◆ **PROBLEM REQUIREMENTS**: Everything in the listing should be restated word for word.

◆ **STORED DATA**:

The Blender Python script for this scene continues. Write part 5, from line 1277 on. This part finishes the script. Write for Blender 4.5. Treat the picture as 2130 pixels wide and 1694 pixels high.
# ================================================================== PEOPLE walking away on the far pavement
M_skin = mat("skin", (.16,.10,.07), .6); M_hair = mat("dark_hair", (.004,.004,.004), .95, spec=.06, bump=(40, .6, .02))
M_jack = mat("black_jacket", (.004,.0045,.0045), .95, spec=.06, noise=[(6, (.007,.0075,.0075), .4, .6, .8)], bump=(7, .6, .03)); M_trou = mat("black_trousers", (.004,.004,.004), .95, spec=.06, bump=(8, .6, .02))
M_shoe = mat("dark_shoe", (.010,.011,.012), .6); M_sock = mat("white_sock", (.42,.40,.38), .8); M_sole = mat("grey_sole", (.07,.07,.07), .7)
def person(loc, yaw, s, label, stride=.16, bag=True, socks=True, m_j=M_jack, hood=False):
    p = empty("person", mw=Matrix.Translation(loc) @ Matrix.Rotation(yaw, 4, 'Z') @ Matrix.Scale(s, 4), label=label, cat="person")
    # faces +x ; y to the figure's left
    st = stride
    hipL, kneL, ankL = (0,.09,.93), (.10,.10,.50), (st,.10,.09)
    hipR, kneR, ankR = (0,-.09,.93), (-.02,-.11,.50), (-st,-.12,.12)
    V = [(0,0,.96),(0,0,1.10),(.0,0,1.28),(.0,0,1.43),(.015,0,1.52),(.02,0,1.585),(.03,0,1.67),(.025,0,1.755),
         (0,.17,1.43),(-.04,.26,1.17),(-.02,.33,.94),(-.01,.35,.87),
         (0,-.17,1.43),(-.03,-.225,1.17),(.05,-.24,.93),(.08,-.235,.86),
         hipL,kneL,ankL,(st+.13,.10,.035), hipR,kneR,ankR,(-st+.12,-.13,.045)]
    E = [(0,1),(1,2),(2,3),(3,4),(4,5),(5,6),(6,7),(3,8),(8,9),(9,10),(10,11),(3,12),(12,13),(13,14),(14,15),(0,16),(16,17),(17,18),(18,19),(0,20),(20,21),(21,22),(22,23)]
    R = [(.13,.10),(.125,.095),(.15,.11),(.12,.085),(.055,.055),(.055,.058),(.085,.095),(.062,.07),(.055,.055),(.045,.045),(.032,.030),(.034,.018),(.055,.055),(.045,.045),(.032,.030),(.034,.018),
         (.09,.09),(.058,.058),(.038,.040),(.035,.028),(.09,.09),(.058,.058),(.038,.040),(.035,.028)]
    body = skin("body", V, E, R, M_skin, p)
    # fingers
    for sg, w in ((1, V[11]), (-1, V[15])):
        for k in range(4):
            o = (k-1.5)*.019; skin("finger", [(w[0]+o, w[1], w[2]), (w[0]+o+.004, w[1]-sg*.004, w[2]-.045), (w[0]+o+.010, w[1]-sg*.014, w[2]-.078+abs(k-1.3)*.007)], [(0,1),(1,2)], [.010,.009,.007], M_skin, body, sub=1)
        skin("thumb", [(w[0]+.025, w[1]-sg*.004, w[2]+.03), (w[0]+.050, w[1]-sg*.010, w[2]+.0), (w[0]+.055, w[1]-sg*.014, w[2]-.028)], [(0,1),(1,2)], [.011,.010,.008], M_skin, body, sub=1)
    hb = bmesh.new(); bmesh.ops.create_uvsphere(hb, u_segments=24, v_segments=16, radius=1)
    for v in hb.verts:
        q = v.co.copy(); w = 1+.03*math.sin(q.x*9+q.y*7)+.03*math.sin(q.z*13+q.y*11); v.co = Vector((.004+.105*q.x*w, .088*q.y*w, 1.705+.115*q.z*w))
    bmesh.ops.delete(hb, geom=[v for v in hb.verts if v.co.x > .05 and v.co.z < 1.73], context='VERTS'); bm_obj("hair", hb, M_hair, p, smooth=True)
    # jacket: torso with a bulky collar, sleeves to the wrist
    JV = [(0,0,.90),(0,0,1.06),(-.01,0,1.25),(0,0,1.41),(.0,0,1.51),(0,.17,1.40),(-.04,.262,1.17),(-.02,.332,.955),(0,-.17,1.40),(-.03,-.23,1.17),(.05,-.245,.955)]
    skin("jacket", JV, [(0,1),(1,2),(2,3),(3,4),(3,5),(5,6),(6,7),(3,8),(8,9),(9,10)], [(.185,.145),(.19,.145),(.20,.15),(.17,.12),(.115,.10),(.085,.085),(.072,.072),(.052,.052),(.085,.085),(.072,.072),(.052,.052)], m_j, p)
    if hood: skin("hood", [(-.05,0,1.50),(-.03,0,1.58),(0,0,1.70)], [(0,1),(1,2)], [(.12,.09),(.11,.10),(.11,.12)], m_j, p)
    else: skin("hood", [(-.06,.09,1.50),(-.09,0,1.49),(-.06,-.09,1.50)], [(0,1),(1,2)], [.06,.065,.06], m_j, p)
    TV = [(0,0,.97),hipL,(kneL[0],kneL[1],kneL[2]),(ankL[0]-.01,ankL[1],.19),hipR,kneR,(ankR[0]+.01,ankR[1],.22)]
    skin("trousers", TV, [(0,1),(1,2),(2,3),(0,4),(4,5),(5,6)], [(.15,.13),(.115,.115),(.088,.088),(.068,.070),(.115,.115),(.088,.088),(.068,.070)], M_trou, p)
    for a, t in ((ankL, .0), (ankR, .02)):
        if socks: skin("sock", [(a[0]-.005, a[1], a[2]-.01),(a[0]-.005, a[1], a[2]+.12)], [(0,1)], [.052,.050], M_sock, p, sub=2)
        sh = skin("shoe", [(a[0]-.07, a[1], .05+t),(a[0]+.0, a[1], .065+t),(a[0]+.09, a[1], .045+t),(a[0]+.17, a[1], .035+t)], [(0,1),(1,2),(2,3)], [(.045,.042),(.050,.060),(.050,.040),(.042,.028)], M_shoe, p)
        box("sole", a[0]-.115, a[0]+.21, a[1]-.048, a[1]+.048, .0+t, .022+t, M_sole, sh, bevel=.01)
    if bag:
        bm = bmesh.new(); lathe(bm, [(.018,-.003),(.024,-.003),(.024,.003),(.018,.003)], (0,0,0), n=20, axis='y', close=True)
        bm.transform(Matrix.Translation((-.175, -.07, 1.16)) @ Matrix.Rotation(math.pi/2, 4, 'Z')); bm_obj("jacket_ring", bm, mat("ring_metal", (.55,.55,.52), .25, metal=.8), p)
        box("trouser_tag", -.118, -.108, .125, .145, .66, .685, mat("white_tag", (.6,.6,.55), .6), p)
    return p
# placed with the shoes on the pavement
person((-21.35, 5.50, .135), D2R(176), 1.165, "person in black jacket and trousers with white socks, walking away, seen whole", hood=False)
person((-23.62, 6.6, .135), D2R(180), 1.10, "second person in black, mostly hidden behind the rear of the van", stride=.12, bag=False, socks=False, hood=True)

◆ **SOLVED PROBLEM**:
The Blender Python script for this scene continues. Write part 5, from line 1277 on. This part finishes the script. Write for Blender 4.5. Treat the picture as 2130 pixels wide and 1694 pixels high.
# ================================================================== PEOPLE walking away on the far pavement
M_skin = mat("skin", (.16,.10,.07), .6); M_hair = mat("dark_hair", (.004,.004,.004), .95, spec=.06, bump=(40, .6, .02))
M_jack = mat("black_jacket", (.004,.0045,.0045), .95, spec=.06, noise=[(6, (.007,.0075,.0075), .4, .6, .8)], bump=(7, .6, .03)); M_trou = mat("black_trousers", (.004,.004,.004), .95, spec=.06, bump=(8, .6, .02))
M_shoe = mat("dark_shoe", (.010,.011,.012), .6); M_sock = mat("white_sock", (.42,.40,.38), .8); M_sole = mat("grey_sole", (.07,.07,.07), .7)
def person(loc, yaw, s, label, stride=.16, bag=True, socks=True, m_j=M_jack, hood=False):
    p = empty("person", mw=Matrix.Translation(loc) @ Matrix.Rotation(yaw, 4, 'Z') @ Matrix.Scale(s, 4), label=label, cat="person")
    # faces +x ; y to the figure's left
    st = stride
    hipL, kneL, ankL = (0,.09,.93), (.10,.10,.50), (st,.10,.09)
    hipR, kneR, ankR = (0,-.09,.93), (-.02,-.11,.50), (-st,-.12,.12)
    V = [(0,0,.96),(0,0,1.10),(.0,0,1.28),(.0,0,1.43),(.015,0,1.52),(.02,0,1.585),(.03,0,1.67),(.025,0,1.755),
         (0,.17,1.43),(-.04,.26,1.17),(-.02,.33,.94),(-.01,.35,.87),
         (0,-.17,1.43),(-.03,-.225,1.17),(.05,-.24,.93),(.08,-.235,.86),
         hipL,kneL,ankL,(st+.13,.10,.035), hipR,kneR,ankR,(-st+.12,-.13,.045)]
    E = [(0,1),(1,2),(2,3),(3,4),(4,5),(5,6),(6,7),(3,8),(8,9),(9,10),(10,11),(3,12),(12,13),(13,14),(14,15),(0,16),(16,17),(17,18),(18,19),(0,20),(20,21),(21,22),(22,23)]
    R = [(.13,.10),(.125,.095),(.15,.11),(.12,.085),(.055,.055),(.055,.058),(.085,.095),(.062,.07),(.055,.055),(.045,.045),(.032,.030),(.034,.018),(.055,.055),(.045,.045),(.032,.030),(.034,.018),
         (.09,.09),(.058,.058),(.038,.040),(.035,.028),(.09,.09),(.058,.058),(.038,.040),(.035,.028)]
    body = skin("body", V, E, R, M_skin, p)
    # fingers
    for sg, w in ((1, V[11]), (-1, V[15])):
        for k in range(4):
            o = (k-1.5)*.019; skin("finger", [(w[0]+o, w[1], w[2]), (w[0]+o+.004, w[1]-sg*.004, w[2]-.045), (w[0]+o+.010, w[1]-sg*.014, w[2]-.078+abs(k-1.3)*.007)], [(0,1),(1,2)], [.010,.009,.007], M_skin, body, sub=1)
        skin("thumb", [(w[0]+.025, w[1]-sg*.004, w[2]+.03), (w[0]+.050, w[1]-sg*.010, w[2]+.0), (w[0]+.055, w[1]-sg*.014, w[2]-.028)], [(0,1),(1,2)], [.011,.010,.008], M_skin, body, sub=1)
    hb = bmesh.new(); bmesh.ops.create_uvsphere(hb, u_segments=24, v_segments=16, radius=1)
    for v in hb.verts:
        q = v.co.copy(); w = 1+.03*math.sin(q.x*9+q.y*7)+.03*math.sin(q.z*13+q.y*11); v.co = Vector((.004+.105*q.x*w, .088*q.y*w, 1.705+.115*q.z*w))
    bmesh.ops.delete(hb, geom=[v for v in hb.verts if v.co.x > .05 and v.co.z < 1.73], context='VERTS'); bm_obj("hair", hb, M_hair, p, smooth=True)
    # jacket: torso with a bulky collar, sleeves to the wrist
    JV = [(0,0,.90),(0,0,1.06),(-.01,0,1.25),(0,0,1.41),(.0,0,1.51),(0,.17,1.40),(-.04,.262,1.17),(-.02,.332,.955),(0,-.17,1.40),(-.03,-.23,1.17),(.05,-.245,.955)]
    skin("jacket", JV, [(0,1),(1,2),(2,3),(3,4),(3,5),(5,6),(6,7),(3,8),(8,9),(9,10)], [(.185,.145),(.19,.145),(.20,.15),(.17,.12),(.115,.10),(.085,.085),(.072,.072),(.052,.052),(.085,.085),(.072,.072),(.052,.052)], m_j, p)
    if hood: skin("hood", [(-.05,0,1.50),(-.03,0,1.58),(0,0,1.70)], [(0,1),(1,2)], [(.12,.09),(.11,.10),(.11,.12)], m_j, p)
    else: skin("hood", [(-.06,.09,1.50),(-.09,0,1.49),(-.06,-.09,1.50)], [(0,1),(1,2)], [.06,.065,.06], m_j, p)
    TV = [(0,0,.97),hipL,(kneL[0],kneL[1],kneL[2]),(ankL[0]-.01,ankL[1],.19),hipR,kneR,(ankR[0]+.01,ankR[1],.22)]
    skin("trousers", TV, [(0,1),(1,2),(2,3),(0,4),(4,5),(5,6)], [(.15,.13),(.115,.115),(.088,.088),(.068,.070),(.115,.115),(.088,.088),(.068,.070)], M_trou, p)
    for a, t in ((ankL, .0), (ankR, .02)):
        if socks: skin("sock", [(a[0]-.005, a[1], a[2]-.01),(a[0]-.005, a[1], a[2]+.12)], [(0,1)], [.052,.050], M_sock, p, sub=2)
        sh = skin("shoe", [(a[0]-.07, a[1], .05+t),(a[0]+.0, a[1], .065+t),(a[0]+.09, a[1], .045+t),(a[0]+.17, a[1], .035+t)], [(0,1),(1,2),(2,3)], [(.045,.042),(.050,.060),(.050,.040),(.042,.028)], M_shoe, p)
        box("sole", a[0]-.115, a[0]+.21, a[1]-.048, a[1]+.048, .0+t, .022+t, M_sole, sh, bevel=.01)
    if bag:
        bm = bmesh.new(); lathe(bm, [(.018,-.003),(.024,-.003),(.024,.003),(.018,.003)], (0,0,0), n=20, axis='y', close=True)
        bm.transform(Matrix.Translation((-.175, -.07, 1.16)) @ Matrix.Rotation(math.pi/2, 4, 'Z')); bm_obj("jacket_ring", bm, mat("ring_metal", (.55,.55,.52), .25, metal=.8), p)
        box("trouser_tag", -.118, -.108, .125, .145, .66, .685, mat("white_tag", (.6,.6,.55), .6), p)
    return p
# placed with the shoes on the pavement
person((-21.35, 5.50, .135), D2R(176), 1.165, "person in black jacket and trousers with white socks, walking away, seen whole", hood=False)
person((-23.62, 6.6, .135), D2R(180), 1.10, "second person in black, mostly hidden behind the rear of the van", stride=.12, bag=False, socks=False, hood=True)